La flexibilité à la française a créé une législation sur la sécurisation de l’emploi qui amène une augmentation des temps partiels courts alors qu’il existe un encadrement : 24 heures minimum, avec instauration de nombreuses dérogations (étudiants, emplois à domicile, à la « demande des salariés(es) »…). En revanche, rien sur l’amplitude et les horaires atypiques et majoration des heures supplémentaires qui passent de 25 % à 10 %. Il convient donc de dire que l’inégalité hommes-femmes poursuit son chemin : inégalité des salaires, faibles sécurité d’emploi, inégalité des statuts, ségrégation professionnelle, temps partiel… . C’est donc bien de l’autonomie des femmes dont il est question, car il est trop simpliste de comparer pour une heure de travail ce que gagnent un homme et une femme.

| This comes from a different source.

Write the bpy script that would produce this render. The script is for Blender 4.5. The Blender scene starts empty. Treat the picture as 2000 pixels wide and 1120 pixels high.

Concernant les retraites, il existe un écart de 39% en moyenne en Europe. Les réformes restrictives européennes en matière de pension ont des effets négatifs pour tous et toutes mais les femmes sont plus impactées en raison de carrières discontinues, de périodes de temps partiel, de salaires plus faibles, de la remise en cause des mécanismes correcteurs et de la diminution ou suppression des avantages liés aux enfants.

Concernant les politiques sociales, les réductions budgétaires ont un double impact sur les femmes, majoritairement représentées dans les emplois publics, c’est elles qui subissent le plus les non-remplacements. Les politiques en faveur de l’égalité sont elles-mêmes touchées : suppression de certaines institutions en charge d’égalité, réduction des budgets des associations et organisations de femmes y compris en charge de l’hébergement d’urgence.

Une seule exception : l’obligation de favoriser la présence de femmes dans les conseils d’administration des grands groupes.

Les échanges ont eu lieu avec les eurodéputé(e)s au travers de ces deux thèmes ainsi que sur un dossier que leur avait remis les membres d’UNI Femmes. Il en est ressorti que les divergences hommes-femmes existent dans tous les pays. Et même si les député(e)s paraissent convaincus de la nécessité de faire évoluer cette situation d’inégalité, aucune mesure n’est en préparation, ni au parlement européen, ni dans les différents États membres en vue d’inventer une autre politique.

Ainsi, malgré les discours rassurants, les organisations syndicales sont les seules de tous les politiques pour mener ce combat. La régression de la femme dans la société a et aura des conséquences pour l’ensemble des salariés. En défendant le droit des femmes, nous défendons aussi la justice sociale et une autre politique pour tous les travailleurs européens. Ce combat qui nous attend est immense et nécessaire si on ne veut pas revenir aux heures les plus sombres de notre histoire.